I have finally stopped convulsing in laughter in response to your plight, partially because I believe in the chain of things, I may be responsible for all this. You see, I gave boogaface this book as gift some time ago.
You know something – I really do empathize – both with the endless re-reading of Everyone Poops and with the apparently universal desire to curse me – not my unborn children though – please spare them – innocent and unborn as they continue to be. (And, in response to earlier posts, I hope you notice that I’ve changed my syntactic habits from Whitmanesque ellipses to Dickinsonian hyphens.)
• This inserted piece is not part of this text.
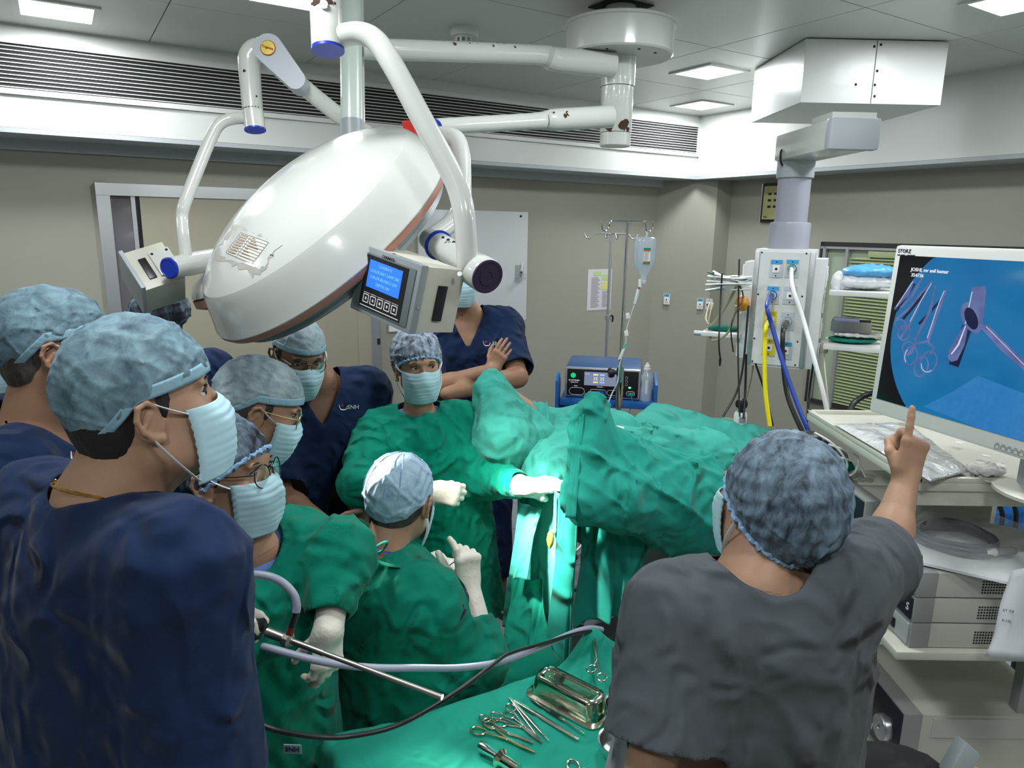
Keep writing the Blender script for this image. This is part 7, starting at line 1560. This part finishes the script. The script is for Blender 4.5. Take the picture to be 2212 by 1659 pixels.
for i,x in enumerate((-.034,-.002)):
    text('35',.024,ff+gx*x+up*.022-gy*.0015,gx,up,E_w,ge); MB().box(ff+gx*x+up*.005-gy*.001,gx*.012,gy*.0004,up*.004).build('display_key',emis('key_%d'%i,(.75,.72,.35) if i==0 else (.3,.55,.85),1),ge,smooth=False); MB().box(ff+gx*x+up*.043-gy*.001,gx*.012,gy*.0004,up*.004).build('display_key',emis('keyt_%d'%i,(.8,.8,.65) if i==0 else (.4,.6,.85),1),ge,smooth=False)
MB().box(ff-gx*.075+up*.045-gy*.001,gx*.012,gy*.0004,up*.004).build('display_key',emis('keyb',(.25,.35,.75),1),ge,smooth=False)
MB().lathe(ff-gx*.145+up*.035,-gy,[(.013,0),(.013,.001),(.009,.0012),(.008,.0005),(.001,.0008)],24).build('power_ring',emis('green_glow',(.02,.6,.25),1),ge)
text('E3 COVIDIEN',.009,ff-gx*.14+up*.010,gx,up,E_w,ge); text('ValleyLab FT10',.006,ff-gx*.14+up*.0,gx,up,E_w,ge); text('Monopolar 1',.006,ff-gx*.01-up*.018,gx,up,E_w,ge); text('Bipolar',.006,ff-gx*.13-up*.018,gx,up,E_w,ge)
def pill(x,z,w,h,m,name='socket',r=.0012):
    mb=MB(); pts=[]
    for i in range(33): a=2*PI*i/32; ca,sa=math.cos(a),math.sin(a); pts.append(ff+gx*(x+(w-h)*np.sign(ca)*min(1,abs(ca)*6)+h*ca)+up*(z+h*sa)-gy*.001)
    mb.tube(pts,r,6,cap=False); mb.build(name,m,ge)
pill(-.125,-.045,.038,.018,M_line); pill(-.02,-.045,.040,.013,M_line); pill(.055,-.045,.03,.013,M_line); pill(.140,-.045,.020,.012,M_line)
MB().box(ff-gx*.008-up*.045-gy*.008,gx*.020,gy*.008,up*.006,bev=.002).build('blue_plug',mat('vivid_blue',(.01,.08,.65),.35),ge); MB().box(ff+gx*.142-up*.045-gy*.008,gx*.014,gy*.008,up*.006,bev=.003).build('green_plug',mat('teal_plug',(.02,.35,.25),.4),ge)
MB().box(ff+gx*.135-up*.014-gy*.001,gx*.006,gy*.0006,up*.004).build('green_led',emis('green_led2',(.1,1,.4),2),ge,smooth=False)
for z in (.035,.017,.0): 
    mb=MB(); mb.tube([ff+gx*.118+up*z-gy*.001+gx*.006*math.cos(a)+up*.006*math.sin(a) for a in np.linspace(0,2*PI,16)],.0006,5,cap=False); mb.build('round_key',M_line,ge)
rod(ge,'green_lead',[ff+gx*.142-up*.045-gy*.016,ff+gx*.150-up*.09-gy*.03,ff+gx*.125-up*.18-gy*.03,ff+gx*.12-up*.28-gy*.03],.0022,MATS['teal_plug'],n=6); rod(ge,'blue_lead',[ff-gx*.008-up*.045-gy*.016,ff+gx*.01-up*.065-gy*.03,ff+gx*.03-up*.10-gy*.05],.0022,MATS['vivid_blue'],n=6)
bt_=thing('equipment_trolley','blue metal trolley with side wings carrying the electrosurgical unit','trolley',gc+gy*.15)
MB().box(gc+gy*.14+gx*.025+up*(gz-.018),gx*.23,gy*.20,up*.016,bev=.004).build('shelf',M_tb,bt_); MB().box(gc+gx*.262+gy*.12+up*(gz+.02),gx*.008,gy*.17,up*.07,bev=.004).build('side_plate',M_tb,bt_)
mb=MB(); V=[]; shp=[(-.17,-.05),(-.17,.10),(-.14,.125),(-.10,.13),(-.07,.10),(-.05,.095),(-.04,.07),(-.04,-.05)]
for o_ in (-.21,-.222): V+=[gc+gx*o_+gy*(y+.05)+up*(gz+z) for y,z in shp]
n=len(shp); mb.add(V,[tuple(range(n)),tuple(range(2*n-1,n-1,-1))]+[(i,n+i,n+(i+1)%n,(i+1)%n) for i in range(n)]); mb.build('side_wing',M_tb,bt_,smooth=False)
for (a,b) in ((-.2,.0),(.25,.0),(-.2,.3),(.25,.3)): MB().box(gc+gx*a+gy*b+up*(gz*.5-.01),gx*.014,gy*.014,up*(gz*.5-.03)).build('post',M_tb,bt_,smooth=False); MB().lathe(gc+gx*a+gy*b+up*.022-gx*.01,gx,[(.022,0),(.022,.02)],12).build('castor',M_black,bt_)
MB().box(gc+gy*.14+gx*.025+up*.40,gx*.23,gy*.20,up*.014,bev=.004).build('shelf',M_tb,bt_)
lump('grey_bag','crumpled dark grey plastic bag hanging under the blue trolley shelf','bag',gc+gx*.235+up*(gz-.14)-gy*.05,(.05,.04,.075),mat('grey_bag_plastic',(.10,.11,.12),.3),61,h=.008,amp=.008)
sp=gc+gx*.215-gy*.0+up*(gz-.001); t=thing('spray_bottle','clear plastic bottle with stepped cap standing right of the electrosurgical unit','bottle',sp)
MB().lathe(sp,up,[(.026,0),(.029,.006),(.028,.055),(.025,.085),(.030,.11),(.029,.125),(.017,.143),(.016,.155)],24).build('bottle',M_pl,t); MB().lathe(sp+up*.155,up,[(.017,0),(.017,.008),(.014,.010),(.014,.020),(.008,.026),(.007,.034),(.001,.035)],18).build('cap',M_whp,t); MB().box(sp+up*.075-gy*.0285,gx*.006,gy*.001,up*.035).build('label',M_whp,t,smooth=False); MB().lathe(sp+up*.003,up,[(.025,0),(.026,.028),(.001,.0285)],20).build('liquid',MATS['saline_water'],t)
I too have read and re-read this global children’s classic – published first in Japan by Gomi Taro – the pen name, a pun that sounds in Japanese like Trash Boy – a perhaps intentional play on the famous Japanese superhero MomoTaro (Peach Boy) – an archetypal source for the American Superman – and now, like Superman, Gomi has been translated into many languages and read by children world-wide – he too is America.
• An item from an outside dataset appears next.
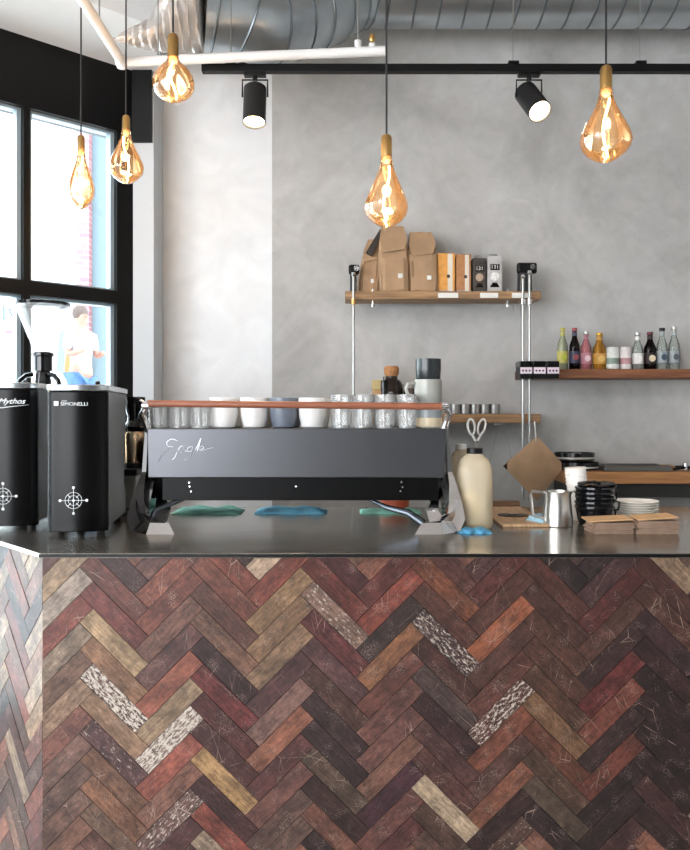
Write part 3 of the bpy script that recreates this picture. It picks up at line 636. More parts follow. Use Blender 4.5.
def can(px, wpx, label, col, col2):
    Y = 4.02; x = X_(px, Y); h = Z_(347, Y)-zt2; r = wpx/2/F*Y
    t = thing('drink_can', label, 'can', (x, Y, zt2))
    MB().lathe([(r*.8, 0), (r, .008), (r, h-.012), (r*.86, h-.002)], n=24).build('can_body', L(col), t)
    MB().lathe([(r*.86, h-.002), (r*.88, h), (r*.8, h), (r*.78, h-.004), (0, h-.004)], n=24).build('can_lid', c_si, t)
    m = MB(); m.lathe([(r*1.01, h*.25), (r*1.015, h*.26), (r*1.015, h*.5), (r*1.01, h*.51)], n=24); m.build('can_print', L(col2), t)
can(612.5, 13, 'wide pale drink can with green print', '#cfd2ce', '#7f9084')
can(625.5, 11, 'slim white drink can with pink print', '#d9d3d2', '#b08488')
# three black coffee tins with pink-white label strips
tin = None
for i, px in enumerate((526, 539.5, 553)):
    Y = 3.955; w = 13/F*Y*.94
    if tin is None:
        tin = thing('sample_box', None, 'box')
        MB().box(-w/2, w/2, -.05, .05, 0, .028).build('box_lid', M_blackgloss, tin, bevel=.002)
        MB().box(-w/2+.002, w/2-.002, -.052, .05, -.055, 0).build('box_tray', M_black, tin, bevel=.002)
        MB().box(-w/2+.002, w/2-.002, -.0535, -.052, -.032, -.002).build('label_strip', mat('strip_lilac', '#e2d2de', .6), tin)
        m = MB()
        for k in (-1, 0, 1): m.lathe([(0, 0), (.005, 0), (.005, .001), (0, .001)], (0, 0, 0), 8, M=Matrix.Translation((k*.016, -.0537, -.018))@Matrix.Rotation(PI/2, 4, 'X'))
        m.build('strip_print', mat('print_black', '#1b1418', .6), tin)
        q = tin
    else: q = copy_tree(tin)
    q.location = (X_(px, 3.83), 3.878, zt2+.004)
    tag(q, ['leftmost of three black boxes with pale strips, left end of bottle shelf', 'middle of three black boxes with pale strips by the rods', 'rightmost of three black boxes with pale strips, nearest the bottles'][i], 'box', 'black boxes with pale label strips')
# ------------------------------------------------------------------ small shelf: steel cups, jars
cup = thing('steel_cup', None, 'cup')
MB().lathe([(.016, 0), (.0235, .002), (.0255, .048), (.024, .049), (.022, .004), (0, .004)], n=22).build('cup_body', mat('dark_steel', '#a3a09d', .3, 1), cup)
MB().tube([(.024, 0, .04), (.036, 0, .038), (.037, 0, .018), (.024, 0, .012)], .0022, 8).build('handle', M_steel, cup)
cup['category'] = 'cup'
for i, px in enumerate((455, 465, 475, 485, 495)):
    q = cup if i == 0 else copy_tree(cup); q.location = (X_(px, 4.0), 4.0, zt3); q.rotation_euler = (0, 0, .3)
    tag(q, ['first', 'second', 'third', 'fourth', 'last'][i]+' steel shot cup from the left on the small shelf', 'cup', 'steel cups on the small shelf')
jar = thing('corked_jar', 'brown glass jar with round cork stopper behind the glasses', 'jar', (X_(391.5, 4.0), 4.0, zt3))
MB().lathe([(.05, 0), (.058, .01), (.058, .13), (.045, .165), (.03, .175), (.03, .19)], n=24).build('jar_glass', thin_glass('brown_jar', '#6a5a50', body=.45, bodycol='#3c332e'), jar)
MB().lathe([(.026, .18), (.036, .2), (.038, .23), (.03, .24), (0, .24)], n=20).build('cork', mat('cork', '#b07c50', .8, noise=.2, scale=80), jar)
jr = thing('spice_jar', 'small yellow-topped jar left of the corked jar', 'jar', (X_(377, 4.0), 4.0, zt3))
MB().box(-.024, .024, -.024, .024, 0, .12).build('jar_body', mat('jar_amber', '#c59b6e', .4), jr, bevel=.006)
MB().box(-.026, .026, -.026, .026, .12, .17).build('lid', mat('lid_yellow', '#c9b27a', .5), jr, bevel=.004)
jr = thing('spice_jar', 'small grey-lidded jar between corked jar and stacked mugs', 'jar', (X_(409, 4.0), 4.0, zt3))
MB().lathe([(.025, 0), (.028, .01), (.028, .12), (.024, .13)], n=18).build('jar_body', thin_glass('grey_jar', '#b8b0aa', body=.4, bodycol='#7c746e'), jr)
MB().lathe([(.028, .13), (.028, .155), (0, .157)], n=18).build('lid', mat('lid_grey', '#9a9490', .4), jr)
jr = thing('black_grinder', 'small black mill standing against the corked jar', 'mill', (X_(383.5, 3.97), 3.95, zt3))
MB().lathe([(.014, 0), (.016, .02), (.01, .08), (.016, .13), (.014, .165), (0, .17)], n=16).build('mill_body', M_blackgloss, jr)
MB().lathe([(.006, .17), (.008, .18), (0, .19)], n=12).build('mill_knob', M_chrome, jr)
# ------------------------------------------------------------------ hanging things
sc = thing('scissors', 'white-handled scissors hanging below the small shelf', 'scissors', (X_(477, 3.88), 3.88, Z_(447, 3.88)))
M_wp = mat('white_plastic', '#ecebe8', .35)
def loop(cx, cz, rx, rz, tilt, n=18):
    return [(cx+rx*math.cos(a)*math.cos(tilt)-rz*math.sin(a)*math.sin(tilt), 0, cz+rx*math.cos(a)*math.sin(tilt)+rz*math.sin(a)*math.cos(tilt)) for a in [2*PI*i/n for i in range(n)]]
for cx, tl in ((-.027, .12), (.023, -.28)):
    m = MB(); m.tube(loop(cx, .098, .017, .038, tl), .0055, 8, closed=True); m.tube([(cx*.9, 0, .062), (cx*.2-.002, 0, .03)], .006, 8)
    m.build('handle', M_wp, sc)
for k in (-1, 1):
    MB().prism([(k*.002-.007, k*.002, .035), (k*.002+.007, k*.002, .035), (-.012+k*.002, k*.002, -.1)], (0, .002, 0)).build('blade', M_steel, sc)
MB().cyl((0, -.006, .025), (0, .008, .025), .004, n=10).build('rivet', M_chrome, sc)
MB().tube([(-.02, .0, .135), (-.02, .02, Z_(424, 3.9)-Z_(447, 3.88)+.0), (-.02, .06, Z_(424, 3.9)-Z_(447, 3.88))], .0018, 6).build('hook', M_rod, sc)
# card sheet hung by a string
Yk = 3.86
ks = thing('kraft_sheet', 'square kraft paper bag hung by one corner from the small shelf', 'paper bag', (X_(535, Yk), Yk, Z_(438, Yk)))
k0 = ks.location
def kp(px, py, dy=0): p = at(px, py, Yk); return (p.x-k0.x, dy, p.z-k0.z)
mb = MB(); corners = [kp(537, 436), kp(565, 466), kp(537, 501), kp(503, 466)]
N = 8
def bil(u, v):
    a, b, c, d = [Vector(q) for q in corners]
    return (a*(1-u)+b*u)*(1-v)+(d*(1-u)+c*u)*v
for side in (0, 1):
    vs = []; fs = []
    for i in range(N+1):
        for j in range(N+1):
            u, v = i/N, j/N; p = bil(u, v); e = 16*u*(1-u)*v*(1-v)
            p.y += (-.022 if side == 0 else .012)*e**.6 + .004*math.sin(9*u+4*v)*e; vs.append(p)
    for i in range(N):
        for j in range(N): fs.append((i*(N+1)+j, (i+1)*(N+1)+j, (i+1)*(N+1)+j+1, i*(N+1)+j+1))
    mb.add(vs, fs)
mb.build('bag_sheet', M_kraft, ks)
MB().tube([kp(536, 441, -.004), kp(535, 430, -.006), kp(534.5, 421, .0)], .003, 6).build('string', M_wp, ks)
cc = thing('hanging_cord', 'thin grey cords looped under the small shelf', 'cord', (X_(500, 3.9), 3.9, Z_(424, 3.9)))
b0 = cc.location
def cpnt(px, py): p = at(px, py, 3.9); return (p.x-b0.x, 0, p.z-b0.z)
MB().tube([cpnt(498, 425), cpnt(494, 445), cpnt(489, 466)], .0022, 6).build('cord_left', M_rod, cc)
MB().tube([cpnt(505, 425), cpnt(508, 440), cpnt(513, 470)], .0022, 6).build('cord_right', M_rod, cc)
MB().box(-.03, .03, .0, .05, -.004, .006).build('cord_mount', M_chrome, cc)
# ------------------------------------------------------------------ things on the lowest shelf
Yp = 3.95
M_blk = mat('black_enamel', '#141213', .25)
for i, (py0, py1, r, lb) in enumerate(((472, 463, 25, 'black round pan with pale rim, lower of two'), (463, 453.5, 21, 'black round pan with pale rim, stacked on top'))):
    R = r/F*Yp*1.0; hh = (py0-py1)/F*Yp; z = Z_(472, 3.8)+(472-py0)/F*Yp
    t = thing('cake_pan', lb, 'pan', (X_(576 if i else 578, Yp), Yp+.03, z), group='black pans on the lowest shelf')
    R = .098 if i else .108; R = min(R, .135)
    MB().lathe([(R*.9, 0), (R, .006), (R, hh*.85), (R*.97, hh*.85), (R*.9, .01), (0, .01)], n=36).build('pan_body', M_blk, t)
    MB().lathe([(R*.995, hh*.2), (R*1.012, hh*.22), (R*1.012, hh*.4), (R*.995, hh*.42)], n=36).build('pale_rim', mat('pale_rim', '#b9b4ad', .4), t)
tr = thing('baking_tray', 'shallow dark-rimmed metal tray on the lowest shelf', 'tray', (X_(632, 3.95), 3.93, zt4))
MB().box(-.16, .14, -.08, .1, 0, .004).build('tray_base', M_steel, tr)
m = MB()
for b in ((-.17, .15, -.09, -.08), (-.17, .15, .1, .11), (-.17, -.16, -.08, .1), (.14, .15, -.08, .1)): m.box(*b, 0, .026)
m.build('tray_rim', mat('tray_grey', '#6e6b68', .35, .8), tr, bevel=.002)
bn = thing('wooden_brush', 'small wooden-ended brush lying beside the tray', 'brush', (X_(664, 3.92), 3.9, zt4+.016))
MB().tube([(-.03, 0, 0), (.01, 0, .002), (.05, .01, .0)], [.013, .012, .006], 10).build('brush_handle', mat('handle_wood', '#8e6a4a', .5), bn)
MB().tube([(.05, .01, 0), (.12, .02, -.004)], [.008, .011], 10).build('brush_ferrule', M_black, bn)
tn = thing('tongs', 'black and chrome tongs at the right end of the lowest shelf', 'tongs', (X_(684, 3.9), 3.88, zt4+.006))
MB().tube([(-.06, 0, 0), (0, 0, .012), (.09, .02, .0)], .006, 8).build('arm', M_black, tn)
MB().tube([(-.05, .03, 0), (0, .01, .014), (.09, -.01, .0)], .006, 8).build('arm', M_black, tn)
MB().cyl((0, .005, 0), (0, .005, .03), .011, n=14).build('pivot', M_chrome, tn)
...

Two years ago – it must have been that, at least that – my grrl-comrade bought this endless source of inspiration for me and insisted that I read it to her repeatedly, just like your babygirl – or perhaps I have this backwards – ass-backwards you might say, like the snake – and often times like a baby – perhaps it was I who insisted on us re-reading it, insisted on plunging its depths for secret wisdom.
Vendetta is, by its nature, aimed at all future generations. As for your bedtime reading with grrl-comrade, that’s just strange. But to each his and her own, I guess!
By the way, Superman was Jewish. Everyone knows that.